ただし単純な大きな平屋計画では、中心部分に光は届かず、風も抜けない。

周囲の道路からプライバシーを守りながらも閉鎖的にならず、大きな平面のどこにでも光と風がゆきわたるような計画にしなければならない。

われわれは、みんなが集まるそのリビングを中心に木々が光を求めて枝葉を延ばすように、リビングに関係する諸室を連続的に周囲に少しだけずらしながら展開させた。

そして、枝葉上に延びた12の諸室の隙間をそれぞれの諸室の用途と照らし合わせコントロールした。

つまり諸室の隙間を、それぞれの部屋の用途に呼応するようにテラスやデッキ、つぼ庭といった機能を持たせ、それぞれの部屋に光と風を導くことが出来るようにしたのである。

12の諸室はそれぞれの用途に相応しい広さと天井高を備え、大小さまざまなだがシンプルな矩形の箱の連続として展開していく。

そして、その矩形の箱に開けられた開口は、箱の隙間である外部空間を介し、その先の箱と関係するように配慮した。

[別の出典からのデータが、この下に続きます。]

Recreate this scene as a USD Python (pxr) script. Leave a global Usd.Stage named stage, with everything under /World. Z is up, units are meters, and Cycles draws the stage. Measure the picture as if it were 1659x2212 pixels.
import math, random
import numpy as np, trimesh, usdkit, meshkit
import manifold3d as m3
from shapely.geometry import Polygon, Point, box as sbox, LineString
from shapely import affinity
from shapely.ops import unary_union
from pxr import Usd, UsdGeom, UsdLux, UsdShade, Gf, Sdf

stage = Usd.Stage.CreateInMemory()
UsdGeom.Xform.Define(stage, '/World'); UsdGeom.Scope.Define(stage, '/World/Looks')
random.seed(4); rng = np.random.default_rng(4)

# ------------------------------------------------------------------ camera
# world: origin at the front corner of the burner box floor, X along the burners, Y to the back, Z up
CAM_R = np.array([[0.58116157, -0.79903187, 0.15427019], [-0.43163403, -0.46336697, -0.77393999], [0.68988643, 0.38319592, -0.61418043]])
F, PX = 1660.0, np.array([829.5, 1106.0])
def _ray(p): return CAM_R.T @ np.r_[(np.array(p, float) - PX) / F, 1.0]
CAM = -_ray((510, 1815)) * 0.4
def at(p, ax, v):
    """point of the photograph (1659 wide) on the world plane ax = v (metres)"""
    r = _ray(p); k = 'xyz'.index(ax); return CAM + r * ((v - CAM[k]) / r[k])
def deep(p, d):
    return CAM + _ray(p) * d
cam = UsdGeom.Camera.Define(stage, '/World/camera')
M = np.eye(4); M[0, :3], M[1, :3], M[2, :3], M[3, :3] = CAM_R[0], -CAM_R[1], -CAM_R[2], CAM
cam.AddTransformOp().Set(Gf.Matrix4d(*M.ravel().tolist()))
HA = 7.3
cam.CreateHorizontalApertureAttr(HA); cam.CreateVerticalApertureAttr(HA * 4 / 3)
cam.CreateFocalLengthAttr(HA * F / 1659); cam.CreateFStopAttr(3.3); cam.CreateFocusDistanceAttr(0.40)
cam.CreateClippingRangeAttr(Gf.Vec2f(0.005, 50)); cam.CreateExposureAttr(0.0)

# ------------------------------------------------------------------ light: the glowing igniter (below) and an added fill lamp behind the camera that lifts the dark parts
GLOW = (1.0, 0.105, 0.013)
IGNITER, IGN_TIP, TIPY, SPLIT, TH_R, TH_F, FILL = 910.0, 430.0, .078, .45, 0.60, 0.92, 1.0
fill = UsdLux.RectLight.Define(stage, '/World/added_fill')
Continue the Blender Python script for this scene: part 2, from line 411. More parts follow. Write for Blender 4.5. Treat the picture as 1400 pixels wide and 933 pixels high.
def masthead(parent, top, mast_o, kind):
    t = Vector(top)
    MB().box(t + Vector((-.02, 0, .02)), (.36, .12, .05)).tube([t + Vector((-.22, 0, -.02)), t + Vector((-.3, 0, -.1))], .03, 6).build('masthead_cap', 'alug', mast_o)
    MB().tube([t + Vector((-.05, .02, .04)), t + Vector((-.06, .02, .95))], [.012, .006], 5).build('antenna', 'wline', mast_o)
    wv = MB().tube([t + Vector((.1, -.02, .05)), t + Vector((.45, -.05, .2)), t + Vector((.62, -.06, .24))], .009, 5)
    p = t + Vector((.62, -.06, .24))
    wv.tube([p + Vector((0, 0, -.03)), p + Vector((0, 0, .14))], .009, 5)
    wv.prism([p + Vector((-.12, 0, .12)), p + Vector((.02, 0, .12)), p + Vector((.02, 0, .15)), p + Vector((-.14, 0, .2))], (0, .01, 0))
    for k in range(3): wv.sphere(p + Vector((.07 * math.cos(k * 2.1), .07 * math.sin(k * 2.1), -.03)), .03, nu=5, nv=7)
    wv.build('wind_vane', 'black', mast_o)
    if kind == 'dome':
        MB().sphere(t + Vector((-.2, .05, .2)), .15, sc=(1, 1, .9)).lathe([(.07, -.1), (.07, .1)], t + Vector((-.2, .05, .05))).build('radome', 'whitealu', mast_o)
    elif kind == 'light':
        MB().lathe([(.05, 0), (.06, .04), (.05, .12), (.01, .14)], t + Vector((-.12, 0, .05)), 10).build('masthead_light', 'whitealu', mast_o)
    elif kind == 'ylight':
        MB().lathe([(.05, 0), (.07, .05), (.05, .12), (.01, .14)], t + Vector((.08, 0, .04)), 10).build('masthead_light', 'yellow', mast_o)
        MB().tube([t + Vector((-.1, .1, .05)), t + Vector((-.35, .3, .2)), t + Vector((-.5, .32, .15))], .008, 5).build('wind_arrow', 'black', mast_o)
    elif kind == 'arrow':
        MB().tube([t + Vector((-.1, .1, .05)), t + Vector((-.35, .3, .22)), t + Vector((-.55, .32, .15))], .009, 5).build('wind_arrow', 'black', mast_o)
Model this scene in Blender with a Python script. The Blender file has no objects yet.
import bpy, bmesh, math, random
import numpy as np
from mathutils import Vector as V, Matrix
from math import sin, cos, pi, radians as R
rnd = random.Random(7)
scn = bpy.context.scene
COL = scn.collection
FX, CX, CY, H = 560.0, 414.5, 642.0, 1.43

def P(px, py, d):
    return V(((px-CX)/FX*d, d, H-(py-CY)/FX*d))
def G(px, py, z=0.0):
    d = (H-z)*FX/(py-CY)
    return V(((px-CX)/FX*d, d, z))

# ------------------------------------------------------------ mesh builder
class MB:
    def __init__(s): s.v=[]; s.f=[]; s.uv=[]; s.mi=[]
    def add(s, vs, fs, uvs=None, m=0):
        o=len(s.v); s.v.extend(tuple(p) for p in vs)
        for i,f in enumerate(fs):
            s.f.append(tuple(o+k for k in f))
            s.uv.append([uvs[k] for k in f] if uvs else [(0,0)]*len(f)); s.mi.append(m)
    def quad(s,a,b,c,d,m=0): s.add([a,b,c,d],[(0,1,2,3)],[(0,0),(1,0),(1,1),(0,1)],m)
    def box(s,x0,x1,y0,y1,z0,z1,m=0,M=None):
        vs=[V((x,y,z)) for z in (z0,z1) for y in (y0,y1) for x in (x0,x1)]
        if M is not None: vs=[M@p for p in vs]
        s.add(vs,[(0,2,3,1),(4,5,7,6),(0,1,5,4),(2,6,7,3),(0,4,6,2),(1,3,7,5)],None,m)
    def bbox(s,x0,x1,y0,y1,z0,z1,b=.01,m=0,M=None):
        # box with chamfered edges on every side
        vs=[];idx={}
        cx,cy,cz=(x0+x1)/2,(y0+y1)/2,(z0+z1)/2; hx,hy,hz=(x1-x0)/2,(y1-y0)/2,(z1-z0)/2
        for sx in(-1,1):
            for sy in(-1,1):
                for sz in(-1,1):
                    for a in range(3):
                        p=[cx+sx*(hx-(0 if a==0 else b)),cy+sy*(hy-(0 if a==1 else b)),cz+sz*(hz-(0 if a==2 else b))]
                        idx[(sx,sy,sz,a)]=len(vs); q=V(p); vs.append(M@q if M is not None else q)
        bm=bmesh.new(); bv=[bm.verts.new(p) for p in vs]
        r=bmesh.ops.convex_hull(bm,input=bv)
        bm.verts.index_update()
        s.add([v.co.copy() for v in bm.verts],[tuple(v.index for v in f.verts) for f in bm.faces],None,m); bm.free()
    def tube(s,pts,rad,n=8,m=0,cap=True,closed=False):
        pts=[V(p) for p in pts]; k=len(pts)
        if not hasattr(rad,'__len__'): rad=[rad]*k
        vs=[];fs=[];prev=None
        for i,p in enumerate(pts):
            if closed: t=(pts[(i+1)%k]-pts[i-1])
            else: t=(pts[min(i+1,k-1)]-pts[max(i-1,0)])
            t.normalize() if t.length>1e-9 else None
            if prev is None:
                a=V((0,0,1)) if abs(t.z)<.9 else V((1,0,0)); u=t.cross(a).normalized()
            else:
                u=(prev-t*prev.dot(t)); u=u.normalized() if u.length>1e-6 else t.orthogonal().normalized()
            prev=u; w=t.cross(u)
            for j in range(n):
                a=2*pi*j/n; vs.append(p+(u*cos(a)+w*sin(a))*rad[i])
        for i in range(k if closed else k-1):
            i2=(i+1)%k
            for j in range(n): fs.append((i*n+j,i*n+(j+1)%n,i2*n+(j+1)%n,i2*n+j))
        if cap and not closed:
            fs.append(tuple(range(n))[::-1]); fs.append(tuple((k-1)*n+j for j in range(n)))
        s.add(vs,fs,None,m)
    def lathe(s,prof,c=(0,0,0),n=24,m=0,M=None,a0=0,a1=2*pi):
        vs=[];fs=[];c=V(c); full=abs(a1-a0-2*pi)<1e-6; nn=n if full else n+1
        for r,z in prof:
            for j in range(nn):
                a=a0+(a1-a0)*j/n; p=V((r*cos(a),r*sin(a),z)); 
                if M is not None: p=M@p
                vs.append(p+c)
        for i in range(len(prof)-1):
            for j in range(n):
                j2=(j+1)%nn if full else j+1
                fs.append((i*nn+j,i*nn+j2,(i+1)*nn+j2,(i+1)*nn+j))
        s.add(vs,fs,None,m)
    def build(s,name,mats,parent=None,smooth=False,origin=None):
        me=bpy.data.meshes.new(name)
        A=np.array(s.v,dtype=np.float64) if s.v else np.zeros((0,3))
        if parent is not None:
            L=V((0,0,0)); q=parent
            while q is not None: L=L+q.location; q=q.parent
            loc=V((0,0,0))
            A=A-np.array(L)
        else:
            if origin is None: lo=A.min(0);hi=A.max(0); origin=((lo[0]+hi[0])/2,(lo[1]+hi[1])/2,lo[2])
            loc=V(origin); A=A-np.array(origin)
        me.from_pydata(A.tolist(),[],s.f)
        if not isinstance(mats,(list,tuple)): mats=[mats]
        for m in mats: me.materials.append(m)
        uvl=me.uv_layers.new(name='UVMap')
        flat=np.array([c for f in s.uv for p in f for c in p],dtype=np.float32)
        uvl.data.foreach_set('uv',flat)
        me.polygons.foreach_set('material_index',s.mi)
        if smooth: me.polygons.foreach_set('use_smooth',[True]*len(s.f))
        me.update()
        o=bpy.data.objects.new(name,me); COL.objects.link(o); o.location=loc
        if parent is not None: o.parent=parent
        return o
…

たとえば、親世帯からは中庭を通して子世帯の様子を伺い知れ、子世帯側からも親の気配を感じ取れる。キッチンからは、母親がデッキを通して子供に声を掛け、子供もまた家族の安心を得る。道路から直接内部が見えないように玄関を配し、浴室からは坪庭を介して月が見える。そして、相変わらずご近所さんは、勝手に中庭まで入って来て挨拶を交わす。

街と住宅の関係、近隣との関係、親世帯と子世帯の関係、個々の部屋と部屋の関係・・・、住宅に起こりうる様々な関係を、連続する矩形の箱とその間に生まれる隙間(外部空間)と開口によって富津らしい二世帯住宅として提案したい。